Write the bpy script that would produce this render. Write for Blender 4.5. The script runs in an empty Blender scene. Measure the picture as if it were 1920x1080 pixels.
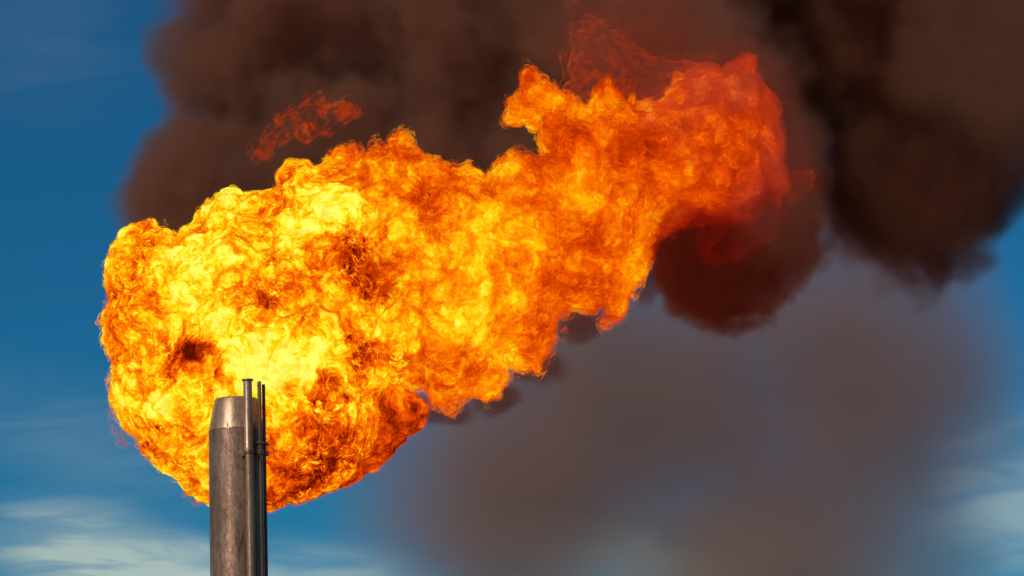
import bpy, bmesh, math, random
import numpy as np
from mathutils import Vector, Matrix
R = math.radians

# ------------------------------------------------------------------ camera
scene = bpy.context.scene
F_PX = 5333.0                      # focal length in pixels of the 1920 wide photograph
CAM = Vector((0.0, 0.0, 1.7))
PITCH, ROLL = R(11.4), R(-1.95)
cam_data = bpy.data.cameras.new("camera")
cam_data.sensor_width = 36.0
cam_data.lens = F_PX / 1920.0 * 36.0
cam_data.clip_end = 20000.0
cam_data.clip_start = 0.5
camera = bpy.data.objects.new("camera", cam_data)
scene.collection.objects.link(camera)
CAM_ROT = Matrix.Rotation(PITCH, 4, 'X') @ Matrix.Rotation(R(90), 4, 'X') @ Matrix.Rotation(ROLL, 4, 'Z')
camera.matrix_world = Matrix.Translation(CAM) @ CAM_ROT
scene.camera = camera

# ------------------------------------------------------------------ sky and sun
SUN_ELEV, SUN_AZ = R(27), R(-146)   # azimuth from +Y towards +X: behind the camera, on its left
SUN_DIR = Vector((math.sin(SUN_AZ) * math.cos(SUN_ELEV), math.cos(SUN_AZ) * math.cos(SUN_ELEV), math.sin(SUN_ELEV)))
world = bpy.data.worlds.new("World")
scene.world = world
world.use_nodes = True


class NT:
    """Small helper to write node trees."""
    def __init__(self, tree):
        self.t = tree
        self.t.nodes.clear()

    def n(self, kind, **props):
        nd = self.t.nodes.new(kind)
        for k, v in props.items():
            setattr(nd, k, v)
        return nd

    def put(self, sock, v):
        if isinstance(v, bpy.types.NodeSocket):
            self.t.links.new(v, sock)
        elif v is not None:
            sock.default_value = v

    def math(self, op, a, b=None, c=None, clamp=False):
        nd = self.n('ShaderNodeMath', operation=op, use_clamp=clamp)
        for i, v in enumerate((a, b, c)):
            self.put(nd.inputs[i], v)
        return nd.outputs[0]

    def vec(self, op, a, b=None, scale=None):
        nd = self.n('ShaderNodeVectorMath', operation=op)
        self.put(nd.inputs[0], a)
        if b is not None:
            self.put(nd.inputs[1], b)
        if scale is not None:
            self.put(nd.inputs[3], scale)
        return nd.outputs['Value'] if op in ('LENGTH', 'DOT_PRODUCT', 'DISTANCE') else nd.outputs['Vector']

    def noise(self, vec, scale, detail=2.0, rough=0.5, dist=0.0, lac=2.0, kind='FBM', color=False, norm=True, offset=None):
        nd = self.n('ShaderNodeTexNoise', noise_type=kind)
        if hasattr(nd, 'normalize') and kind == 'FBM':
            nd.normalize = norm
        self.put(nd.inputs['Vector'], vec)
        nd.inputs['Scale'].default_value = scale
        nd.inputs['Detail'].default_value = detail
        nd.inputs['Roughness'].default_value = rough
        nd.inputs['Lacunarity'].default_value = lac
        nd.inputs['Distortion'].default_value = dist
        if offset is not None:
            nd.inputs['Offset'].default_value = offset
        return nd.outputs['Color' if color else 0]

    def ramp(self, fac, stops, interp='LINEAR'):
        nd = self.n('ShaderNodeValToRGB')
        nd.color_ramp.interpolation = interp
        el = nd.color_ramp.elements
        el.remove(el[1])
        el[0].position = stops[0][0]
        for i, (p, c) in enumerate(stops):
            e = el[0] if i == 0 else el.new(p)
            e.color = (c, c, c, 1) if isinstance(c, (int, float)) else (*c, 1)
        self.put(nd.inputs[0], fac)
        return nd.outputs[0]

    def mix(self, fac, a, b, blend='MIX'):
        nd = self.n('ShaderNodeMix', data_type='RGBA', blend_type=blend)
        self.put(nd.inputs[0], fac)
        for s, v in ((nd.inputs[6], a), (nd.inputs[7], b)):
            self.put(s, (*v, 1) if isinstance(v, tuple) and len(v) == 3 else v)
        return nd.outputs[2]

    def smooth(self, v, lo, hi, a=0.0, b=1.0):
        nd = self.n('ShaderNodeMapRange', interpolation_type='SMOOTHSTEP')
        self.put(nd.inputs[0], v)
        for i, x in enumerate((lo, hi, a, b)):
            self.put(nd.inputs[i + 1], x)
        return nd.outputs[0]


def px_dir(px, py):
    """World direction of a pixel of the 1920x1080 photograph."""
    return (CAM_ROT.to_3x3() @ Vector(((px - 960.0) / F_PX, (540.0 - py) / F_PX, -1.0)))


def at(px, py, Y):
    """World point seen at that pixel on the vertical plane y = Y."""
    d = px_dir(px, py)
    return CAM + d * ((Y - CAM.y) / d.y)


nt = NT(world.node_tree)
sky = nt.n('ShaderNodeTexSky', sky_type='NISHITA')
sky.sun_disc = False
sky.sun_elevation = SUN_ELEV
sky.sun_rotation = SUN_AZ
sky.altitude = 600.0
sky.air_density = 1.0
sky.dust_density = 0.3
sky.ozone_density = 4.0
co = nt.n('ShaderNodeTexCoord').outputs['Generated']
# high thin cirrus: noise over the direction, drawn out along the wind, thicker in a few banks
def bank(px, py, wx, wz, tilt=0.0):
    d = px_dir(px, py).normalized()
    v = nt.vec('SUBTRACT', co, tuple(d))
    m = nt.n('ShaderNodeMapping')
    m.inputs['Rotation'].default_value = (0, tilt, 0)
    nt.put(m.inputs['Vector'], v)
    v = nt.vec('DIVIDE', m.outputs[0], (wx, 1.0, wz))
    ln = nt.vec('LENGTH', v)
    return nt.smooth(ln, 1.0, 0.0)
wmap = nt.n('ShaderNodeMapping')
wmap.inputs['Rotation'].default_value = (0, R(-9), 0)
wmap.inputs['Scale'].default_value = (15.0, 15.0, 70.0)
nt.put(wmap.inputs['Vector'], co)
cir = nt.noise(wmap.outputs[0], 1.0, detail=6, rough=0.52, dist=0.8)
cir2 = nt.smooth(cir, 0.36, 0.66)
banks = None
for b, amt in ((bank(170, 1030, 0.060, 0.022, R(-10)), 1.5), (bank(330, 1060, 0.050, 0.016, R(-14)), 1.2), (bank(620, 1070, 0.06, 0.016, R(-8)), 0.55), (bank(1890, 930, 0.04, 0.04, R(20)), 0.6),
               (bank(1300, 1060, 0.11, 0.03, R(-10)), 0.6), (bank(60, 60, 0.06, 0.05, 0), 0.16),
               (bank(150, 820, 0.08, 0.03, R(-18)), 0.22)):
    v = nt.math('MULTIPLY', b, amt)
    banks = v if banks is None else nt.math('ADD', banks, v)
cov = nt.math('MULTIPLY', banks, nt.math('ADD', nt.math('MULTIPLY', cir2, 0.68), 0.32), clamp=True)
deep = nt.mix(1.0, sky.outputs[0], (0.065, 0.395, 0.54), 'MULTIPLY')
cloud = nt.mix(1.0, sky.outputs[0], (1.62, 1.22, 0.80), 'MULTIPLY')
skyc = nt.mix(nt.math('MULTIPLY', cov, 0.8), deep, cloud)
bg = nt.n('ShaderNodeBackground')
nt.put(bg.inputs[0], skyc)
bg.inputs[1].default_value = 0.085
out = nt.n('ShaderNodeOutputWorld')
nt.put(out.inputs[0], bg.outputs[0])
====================
» OBJECTIVE
Leave out the pictures and restate, word for word, the lines from the top of the data through the line containing "R = math.radians", both included.

» OUTPUT FOR THIS TASK
Write the bpy script that would produce this render. Write for Blender 4.5. The script runs in an empty Blender scene. Measure the picture as if it were 1920x1080 pixels.
import bpy, bmesh, math, random
import numpy as np
from mathutils import Vector, Matrix
R = math.radians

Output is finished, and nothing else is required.